Friday, August 05, 2005

The Joy of Interwebbing

The interweb is such a glorious place! Where else can one find so very many people who are not as sexy as they claim to be, or will threaten to "kick your ass" despite the notable handicap of being 11 years old and using their mother's AOL account, or--and this is the most charming of all--claiming to be the "first" to have done some thing or other on the web. Adorable. One can't help but wonder whether some of these people really have lives at all.

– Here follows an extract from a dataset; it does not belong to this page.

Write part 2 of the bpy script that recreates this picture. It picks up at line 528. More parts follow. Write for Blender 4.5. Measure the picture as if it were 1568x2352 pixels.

I was thumbing through my rather worn copy of the Kama Sutra last night and wondering why on earth they would call it the "Grand Elephant Blossom" position when I heard a great pounding 'pon my front door. My porchlight is not functioning, and so I thought I spied the wraith of the late Karen Carpenter when I looked though the window. I was taken aback to discover it was none other than a bedraggled and weeping Lindsay Lohan, her skeletal shoulders trembling and she begged for sancturary.

I realize that a good many men might be thrilled at such an august visitation...I merely thought it might be a good opportunity to feed the poor thing a sandwich.

In any case, I remember what happened the last time I let some rapidly fading teen queen into my abode, and I still haven't been repaid for the expense of the plumber, electrician, and three cases of Absolut (Mary-Kate, I'm still waiting for that check!), so I slammed the door in poor Lindsay's skull-like face and dialed the local constabulary. Did that Herbie film sell more than two or three tickets in this country?